# start of Provided entries

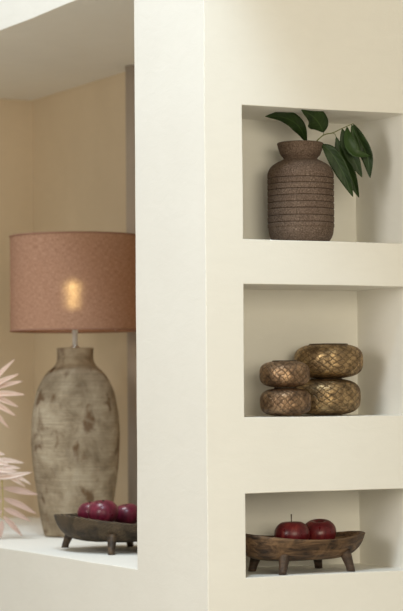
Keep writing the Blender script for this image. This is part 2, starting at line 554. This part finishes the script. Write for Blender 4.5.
# ------------------------------------------------------------------ table lamp
def make_lamp():
    t = thing('table_lamp', (0.392, 1.709, ZS + 0.001), 'tall table lamp with terracotta-brown linen drum shade on a weathered stoneware base', 'lamp')
    prof = [(0.0, 0.004), (0.085, 0.0), (0.096, 0.002), (0.101, 0.012), (0.113, 0.073), (0.1265, 0.164), (0.1345, 0.23), (0.1375, 0.292), (0.1365, 0.349),
            (0.1325, 0.387), (0.123, 0.435), (0.111, 0.468), (0.090, 0.503), (0.068, 0.524), (0.0585, 0.540), (0.0560, 0.560), (0.0565, 0.576), (0.0535, 0.5825), (0.0, 0.5828)]
    pr = [(r * 0.995, z * 0.994) for r, z in smooth_profile(prof, 5)]
    def wob(a, r, z):
        k = 1 + 0.012 * noise.noise(Vector((math.cos(a) * 1.4, math.sin(a) * 1.4, z * 9))) + 0.006 * noise.noise(Vector((math.cos(a) * 4, math.sin(a) * 4, z * 40)))
        return (r * k * math.cos(a), r * k * math.sin(a), z)
    obj('lamp_base', lathe(pr, 96, wob), M['stoneware'], t)
    sk = obj('lamp_socket', lathe([(0, 0.580), (0.0085, 0.580), (0.0085, 0.654), (0.015, 0.659), (0.017, 0.690), (0.014, 0.700), (0, 0.701)], 24), M['socket'], t)
    sk['label'] = 'white lamp socket'
    obj('collar', lathe([(0, 0.5767), (0.0165, 0.5767), (0.0175, 0.5797), (0.012, 0.583), (0.0088, 0.586), (0.0088, 0.5875), (0, 0.5875)], 32), M['chrome'], t)['label'] = 'nickel collar under the socket'
    b0, b1 = 0.6325, 0.9245
    R = 0.2000
    n = 24
    sh = obj('lamp_shade', lathe([(R, b0 + (b1 - b0) * k / n) for k in range(n + 1)], 128), M['linen'], t, recalc=False)
    sh['label'] = 'terracotta-brown linen drum shade'
    for z in (b0, b1):
        ring = [(R + 0.0002 + 0.0018 * math.cos(a), z + 0.003 * math.sin(a)) for a in [2 * PI * k / 10 for k in range(11)]]
        obj('hem', lathe(ring, 96), M['hem'], sh)
    fr = tube([(0.018 * math.cos(a), 0.018 * math.sin(a), 0.6475) for a in [2 * PI * k / 24 for k in range(25)]], 0.0022, 8)
    for k in range(3):
        a = 2 * PI * k / 3 + 0.45
        tube([(0.018 * math.cos(a), 0.018 * math.sin(a), 0.6475), (0.11 * math.cos(a), 0.11 * math.sin(a), 0.6445), ((R - 0.003) * math.cos(a), (R - 0.003) * math.sin(a), 0.638)], 0.0018, 8, bm=fr)
    obj('shade_frame', fr, M['chrome'], t)
    bp = smooth_profile([(0.0, 0.701), (0.012, 0.702), (0.0095, 0.730), (0.0125, 0.745), (0.0145, 0.758), (0.0125, 0.771), (0.008, 0.778), (0.0, 0.780)], 5)
    obj('light_bulb', lathe(bp, 32), M['bulb'], t, loc=(-0.004, 0.002, 0.004))['label'] = 'glowing bulb seen through the shade'
    return t
make_lamp()

# ------------------------------------------------------------------ footed bowls
def make_bowl(name_mat, foot_mat, loc, rz, ax, ay, rim_z, bottom_z, feet, label, tip=1.0, fk=1.0, ty=0.0, tx=0.0045, px_=0.96, group='footed wooden bowls'):
    h = rim_z - bottom_z
    outer = [(0.0, 0.0), (0.32, 0.0), (0.52, 0.02), (0.69, 0.09), (0.83, 0.26), (0.94, 0.57), (1.0, 0.975)]
    inner = [(0.985, 1.0), (0.945, 0.985), (0.885, 0.72), (0.77, 0.44), (0.62, 0.26), (0.40, 0.20), (0.0, 0.185)]
    pr = smooth_profile(outer, 5) + smooth_profile(inner, 5)
    def shp(a, r, z):
        c, s = math.cos(a), math.sin(a)
        k = 1 + 0.015 * noise.noise(Vector((c * 2, s * 2, z * 3 + ax * 50)))
        px = (abs(c) ** px_) * (1 if c > 0 else -1)
        x = ax * r * k * px
        y = ay * r * k * s
        zz = bottom_z + h * z
        zz += (0.0145 * tip * (c ** 2) - tx * c * r + ty * s * r) * max(z, 0)                      # the two ends rise a little
        zz += 0.0012 * noise.noise(Vector((c * 3, s * 3, r * 3)))
        return (x, y, zz)
    b = obj('footed_bowl', lathe(pr, 112, shp), M[name_mat], loc=loc, rot=(0, 0, rz))
    tag(b, label, 'bowl', group)
    for (fx, fy) in feet:
        d = Vector((fx / ax, fy / ay)).normalized()
        top = Vector((fx * 0.87, fy * 0.87, bottom_z + h * 0.40))
        bot = Vector((fx, fy, 0.0))
        pts = [top.lerp(bot, k / 7) for k in range(8)]
        rad = [q * fk for q in (0.0150, 0.0142, 0.0132, 0.0122, 0.0112, 0.0104, 0.0098, 0.0092)]
        fm = tube(pts, rad, 16)
        for v in fm.verts:
            if v.co.z < 0.004:
                v.co.z = max(v.co.z, 0.0)
            
        lo = min(v.co.z for v in fm.verts)
        for v in fm.verts:
            if v.co.z < 0.006: v.co.z = 0.0
        obj('foot', fm, M[foot_mat], b)
    return b

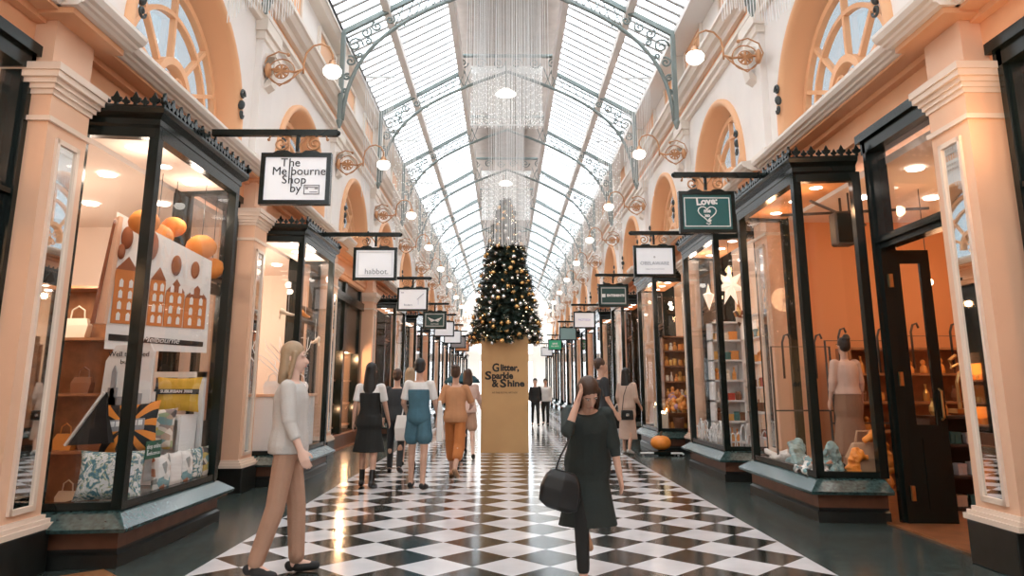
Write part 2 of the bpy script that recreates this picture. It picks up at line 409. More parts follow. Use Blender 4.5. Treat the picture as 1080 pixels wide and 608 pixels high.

# end of Provided entries

### The problem
Every line should be retyped exactly, with the pictures omitted.

### Output of the exercise
Keep writing the Blender script for this image. This is part 2, starting at line 554. This part finishes the script. Write for Blender 4.5.
# ------------------------------------------------------------------ table lamp
def make_lamp():
    t = thing('table_lamp', (0.392, 1.709, ZS + 0.001), 'tall table lamp with terracotta-brown linen drum shade on a weathered stoneware base', 'lamp')
    prof = [(0.0, 0.004), (0.085, 0.0), (0.096, 0.002), (0.101, 0.012), (0.113, 0.073), (0.1265, 0.164), (0.1345, 0.23), (0.1375, 0.292), (0.1365, 0.349),
            (0.1325, 0.387), (0.123, 0.435), (0.111, 0.468), (0.090, 0.503), (0.068, 0.524), (0.0585, 0.540), (0.0560, 0.560), (0.0565, 0.576), (0.0535, 0.5825), (0.0, 0.5828)]
    pr = [(r * 0.995, z * 0.994) for r, z in smooth_profile(prof, 5)]
    def wob(a, r, z):
        k = 1 + 0.012 * noise.noise(Vector((math.cos(a) * 1.4, math.sin(a) * 1.4, z * 9))) + 0.006 * noise.noise(Vector((math.cos(a) * 4, math.sin(a) * 4, z * 40)))
        return (r * k * math.cos(a), r * k * math.sin(a), z)
    obj('lamp_base', lathe(pr, 96, wob), M['stoneware'], t)
    sk = obj('lamp_socket', lathe([(0, 0.580), (0.0085, 0.580), (0.0085, 0.654), (0.015, 0.659), (0.017, 0.690), (0.014, 0.700), (0, 0.701)], 24), M['socket'], t)
    sk['label'] = 'white lamp socket'
    obj('collar', lathe([(0, 0.5767), (0.0165, 0.5767), (0.0175, 0.5797), (0.012, 0.583), (0.0088, 0.586), (0.0088, 0.5875), (0, 0.5875)], 32), M['chrome'], t)['label'] = 'nickel collar under the socket'
    b0, b1 = 0.6325, 0.9245
    R = 0.2000
    n = 24
    sh = obj('lamp_shade', lathe([(R, b0 + (b1 - b0) * k / n) for k in range(n + 1)], 128), M['linen'], t, recalc=False)
    sh['label'] = 'terracotta-brown linen drum shade'
    for z in (b0, b1):
        ring = [(R + 0.0002 + 0.0018 * math.cos(a), z + 0.003 * math.sin(a)) for a in [2 * PI * k / 10 for k in range(11)]]
        obj('hem', lathe(ring, 96), M['hem'], sh)
    fr = tube([(0.018 * math.cos(a), 0.018 * math.sin(a), 0.6475) for a in [2 * PI * k / 24 for k in range(25)]], 0.0022, 8)
    for k in range(3):
        a = 2 * PI * k / 3 + 0.45
        tube([(0.018 * math.cos(a), 0.018 * math.sin(a), 0.6475), (0.11 * math.cos(a), 0.11 * math.sin(a), 0.6445), ((R - 0.003) * math.cos(a), (R - 0.003) * math.sin(a), 0.638)], 0.0018, 8, bm=fr)
    obj('shade_frame', fr, M['chrome'], t)
    bp = smooth_profile([(0.0, 0.701), (0.012, 0.702), (0.0095, 0.730), (0.0125, 0.745), (0.0145, 0.758), (0.0125, 0.771), (0.008, 0.778), (0.0, 0.780)], 5)
    obj('light_bulb', lathe(bp, 32), M['bulb'], t, loc=(-0.004, 0.002, 0.004))['label'] = 'glowing bulb seen through the shade'
    return t
make_lamp()

# ------------------------------------------------------------------ footed bowls
def make_bowl(name_mat, foot_mat, loc, rz, ax, ay, rim_z, bottom_z, feet, label, tip=1.0, fk=1.0, ty=0.0, tx=0.0045, px_=0.96, group='footed wooden bowls'):
    h = rim_z - bottom_z
    outer = [(0.0, 0.0), (0.32, 0.0), (0.52, 0.02), (0.69, 0.09), (0.83, 0.26), (0.94, 0.57), (1.0, 0.975)]
    inner = [(0.985, 1.0), (0.945, 0.985), (0.885, 0.72), (0.77, 0.44), (0.62, 0.26), (0.40, 0.20), (0.0, 0.185)]
    pr = smooth_profile(outer, 5) + smooth_profile(inner, 5)
    def shp(a, r, z):
        c, s = math.cos(a), math.sin(a)
        k = 1 + 0.015 * noise.noise(Vector((c * 2, s * 2, z * 3 + ax * 50)))
        px = (abs(c) ** px_) * (1 if c > 0 else -1)
        x = ax * r * k * px
        y = ay * r * k * s
        zz = bottom_z + h * z
        zz += (0.0145 * tip * (c ** 2) - tx * c * r + ty * s * r) * max(z, 0)                      # the two ends rise a little
        zz += 0.0012 * noise.noise(Vector((c * 3, s * 3, r * 3)))
        return (x, y, zz)
    b = obj('footed_bowl', lathe(pr, 112, shp), M[name_mat], loc=loc, rot=(0, 0, rz))
    tag(b, label, 'bowl', group)
    for (fx, fy) in feet:
        d = Vector((fx / ax, fy / ay)).normalized()
        top = Vector((fx * 0.87, fy * 0.87, bottom_z + h * 0.40))
        bot = Vector((fx, fy, 0.0))
        pts = [top.lerp(bot, k / 7) for k in range(8)]
        rad = [q * fk for q in (0.0150, 0.0142, 0.0132, 0.0122, 0.0112, 0.0104, 0.0098, 0.0092)]
        fm = tube(pts, rad, 16)
        for v in fm.verts:
            if v.co.z < 0.004:
                v.co.z = max(v.co.z, 0.0)
            
        lo = min(v.co.z for v in fm.verts)
        for v in fm.verts:
            if v.co.z < 0.006: v.co.z = 0.0
        obj('foot', fm, M[foot_mat], b)
    return b

Write part 2 of the bpy script that recreates this picture. It picks up at line 409. More parts follow. Use Blender 4.5. Treat the picture as 1080 pixels wide and 608 pixels high.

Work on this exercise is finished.